What is Growth Strategy
Growth strategy is a corporate strategy that focused on expanding the business or increasing revenue in various ways. The company adopts the growth strategy when they need to increase the size or scope of the business to the next level.
There are many types of growth strategy, but the growth strategy can be categorized into three categories including Intensive growth, Integrative growth, and Diversification growth.
- Intensive growth is the growth strategy that is related to the products and markets.
- Diversification growth is the strategy that focused on expansion into a new business that is may be related or not related to the current business.
- Integrative growth is a strategy that is aimed at expanding into the related business.
Intensive Growth Strategy
Intensive growth is the growth strategy that is related to the products and markets. The intensive growth strategy focused on increasing sales in various ways to increase the company’s revenue.
- Market penetration focused on selling more existing products to existing markets.
- Market development focused on selling existing products to new markets.
- Product development focused on developing new products and selling to existing markets.

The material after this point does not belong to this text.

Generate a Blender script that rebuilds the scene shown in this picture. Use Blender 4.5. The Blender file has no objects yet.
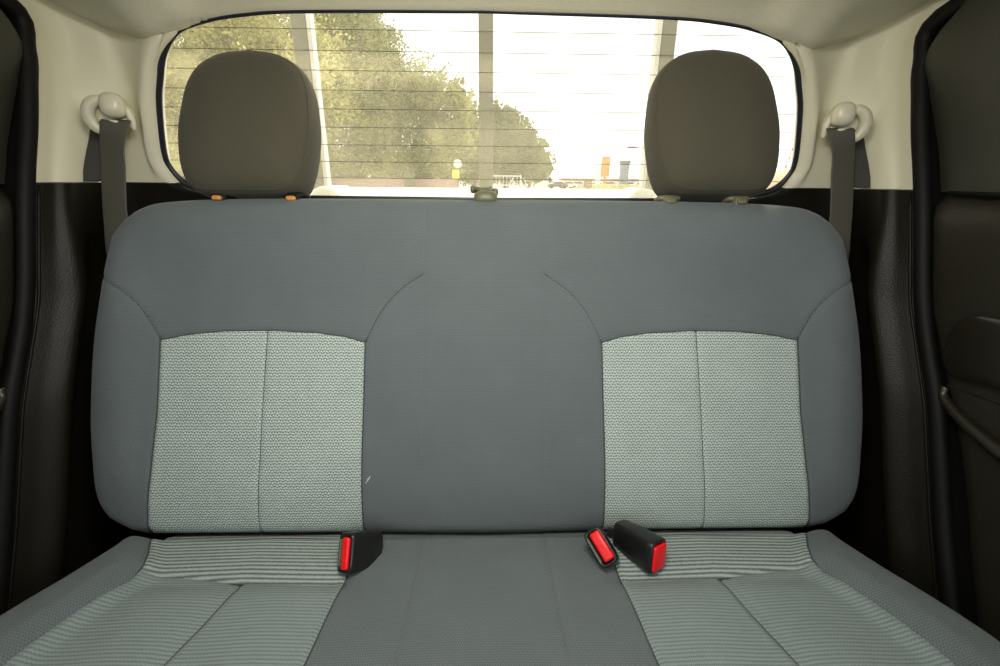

The intensive growth strategy + diversification growth strategy is also known as the four strategies of the Ansoff product-market matrix. The Ansoff matrix is a strategic tool that helps the manager select a growth strategy along with the relationship between product and market.
Market Penetration
Market penetration is a strategy that focused on selling more existing products to existing markets or finding new customers within the existing markets.
Normally, this type of growth strategy often involves encouraging current customers to buy more each time they go to the store or buy more frequently. This can be implemented by a sales promotion, offering the new utility of the current product, bundling the product, and lowering the price.
Product Development
Product development is a growth strategy that focused on developing new products and selling to existing markets. For example, Pepsi and Coca-Cola launched a new flavor of cola.
The company that adopts the product development strategy may try to find and satisfy the unmet needs of the existing customers to fulfill.
Market Development
Market development focused on selling existing products to new markets. Market development is about exploring new customers in new geographies and finding new customers in existing geographies. The targeted new customers could be of a different gender, age, region, or country.
The market development strategy is the highest risk among the three intensive growth strategies because it is almost the same thing as creating a new product.
Diversification Growth Strategy
Diversification growth is a growth strategy that focused on expansion into a new business (new products in new markets) which is may or may not be related to the current business. There are two types of diversification strategies undertaken by the organization;
- Concentric diversification focused on expansion into a new business (selling new products to new markets) that are related to the original businesses, products, markets, or activities.
- Conglomerate diversification is a contrast of the concentric, the conglomerate diversification is focused on expansion into unrelated businesses, products, markets, or activities.
The diversification growth strategy holds a high risk of failure since it is about creating new products and entering an entirely new market. But it generally reduces specific industry risks, the profit of this business unit might offset a loss in another business unit during the downturn.
Integrative Growth Strategy
Integrative growth is a strategy for growth by expansion into the related business with no change in the customer groups. The integrative growth strategy can be separated into horizontal integration and vertical integration:
- Horizontal integration strategy is a strategy that the company expansion by acquiring or take-over a similar business in the industry.
- Vertical integration strategy is a strategy to expand the business into supply chains (the backward integration) or to distributors (the forward integration) by acquisition or development of new businesses.